Album Review: Micah Stampley – ‘Love Never Fails’

Artist: Micah Stampley
Album: Love Never Fails
Street Date: 11/11/13
Record Label: Motown Gospel
Genre: Urban/R&B/Gospel/Choir
iPod Pick: He Loves Me
Micah Stampley has been around for a while now and still putting up the flag well. If you’ve heard these lyrics before, maybe on a Sunday morning in church or a hot Monday afternoon via radio you know Micah “I’m tired of the status quo, there’s got be more than this. . . We are desperate people, we want more more more” beautiful song. Let’s see if we get served more on Micah’s latest project.
We Will Praise You is the perfect album opener with a very catchy ‘la la’ hook. It’s almost pop. You might find yourself humming the refrain melody mindlessly after a couple listens.
‘Oh Give Thanks’ falls short a bit in melody progression on the album overall. It has a cliché bouncy almost afro beat we’ve heard so much on other gospel songs, in fact on movie scores and commercials maybe. Though it brings in the whole essence of a live performance with it variation on instrumentation, it gets a bit tiring along the way. He Loves Me is a beautifully balanced reggae tinged melody. What I love most about are the harmonies with Chevelle Franklyn and the trumpets are heard clearly. Though beaty it manages to come as an easy-to- listen-to track. You will love it.
One of the highlights of the album is Micah Stampley’s cover of Chris Tomlin’s Our God (also formerly covered by Israel Houghton and Seventh Day Slumber) but you would almost mistake this one for an entirely different song (reminds me of what The Welcome Wagon did with David Crowder Band’s Remedy). This one is a winner! Things slow down on the album title track Love Never Fails as Micah croons to remind us that ‘The love of Jesus never fails’.

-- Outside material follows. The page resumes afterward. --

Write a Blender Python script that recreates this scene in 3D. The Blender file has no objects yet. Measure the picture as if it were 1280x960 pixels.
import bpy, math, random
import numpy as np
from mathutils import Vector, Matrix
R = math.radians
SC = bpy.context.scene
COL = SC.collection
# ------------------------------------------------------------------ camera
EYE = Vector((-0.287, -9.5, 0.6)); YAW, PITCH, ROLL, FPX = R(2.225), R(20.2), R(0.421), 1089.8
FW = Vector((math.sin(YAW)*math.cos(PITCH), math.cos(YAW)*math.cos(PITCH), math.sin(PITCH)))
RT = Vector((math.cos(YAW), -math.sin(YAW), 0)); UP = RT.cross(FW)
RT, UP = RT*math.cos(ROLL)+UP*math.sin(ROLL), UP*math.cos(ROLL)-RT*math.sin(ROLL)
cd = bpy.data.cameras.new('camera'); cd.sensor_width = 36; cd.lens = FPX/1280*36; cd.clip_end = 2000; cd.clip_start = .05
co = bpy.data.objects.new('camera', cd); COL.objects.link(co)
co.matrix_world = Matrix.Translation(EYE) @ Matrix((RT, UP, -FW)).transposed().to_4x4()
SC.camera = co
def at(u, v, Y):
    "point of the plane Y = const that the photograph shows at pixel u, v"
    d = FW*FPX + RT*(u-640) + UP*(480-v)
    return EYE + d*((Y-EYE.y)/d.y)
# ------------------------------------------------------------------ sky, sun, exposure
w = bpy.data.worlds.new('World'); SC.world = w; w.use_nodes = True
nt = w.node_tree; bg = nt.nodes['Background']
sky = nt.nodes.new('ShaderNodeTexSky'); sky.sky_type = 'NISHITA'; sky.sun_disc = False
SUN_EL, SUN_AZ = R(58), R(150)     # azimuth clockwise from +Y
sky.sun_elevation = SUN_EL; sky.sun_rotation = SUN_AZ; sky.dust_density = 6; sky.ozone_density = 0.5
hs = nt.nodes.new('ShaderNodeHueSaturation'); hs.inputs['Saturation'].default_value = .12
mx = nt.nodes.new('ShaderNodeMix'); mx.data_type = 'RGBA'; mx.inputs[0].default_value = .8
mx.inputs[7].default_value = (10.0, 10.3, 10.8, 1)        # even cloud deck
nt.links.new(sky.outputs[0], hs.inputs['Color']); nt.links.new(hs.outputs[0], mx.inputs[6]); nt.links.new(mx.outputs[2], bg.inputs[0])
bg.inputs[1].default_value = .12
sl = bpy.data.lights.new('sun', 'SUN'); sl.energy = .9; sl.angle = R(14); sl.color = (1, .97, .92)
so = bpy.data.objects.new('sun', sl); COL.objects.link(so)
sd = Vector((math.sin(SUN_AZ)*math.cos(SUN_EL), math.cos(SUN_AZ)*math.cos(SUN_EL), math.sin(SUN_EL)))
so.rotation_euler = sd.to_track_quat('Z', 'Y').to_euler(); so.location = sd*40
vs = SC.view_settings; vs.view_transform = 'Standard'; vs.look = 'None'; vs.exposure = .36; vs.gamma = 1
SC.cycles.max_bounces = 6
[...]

Honestly I went a bit gaga once I heard the intro of Come to Jesus. It’s a cover of one of CCM’s most breathtaking songs titled Untitled Hymn (Come to Jesus) by Chris Rice. It’s a song you can’t afford to change a lot of if doing a cover and I think Micah realizes this because he keeps the pattern, modulations and arrangements. His voice is the spice of it all. Overall he does it well, making it his own.
Destiny is firm and declarative. In fact it kicks into this up tempo chant by the end. The Donnie McClurkin-esqued The Greatest brings really nothing new to the table musically though Micah’s voice shines well on it.
Micah also covers Let The Church Rise a song which was written by Israel Houghton and Jonathan Stockstill of The Deluge band (Remember How Long by Da’ T.R.U.T.H. from the Big Picture project?). All though formerly performed by Sound of The New Breed, this song never got the attention it deserved.
Zion is beautiful. Closing the album is a cover of Josh Groban’s You Raise Me Up (already done by artists such as Selah and West life) and finally he makes it into something a choir can comfortably sing on a Sunday morning.
Micah Stampley’s new effort Love Never Fails is a total package against all odds contained therein. It’s interesting to see an artist who keeps growing not just stretching themselves album after album. Micah Stampley has really morphed as an artist since Songbook of Micah. 6 records later, I have a strong feeling this is just the beginning.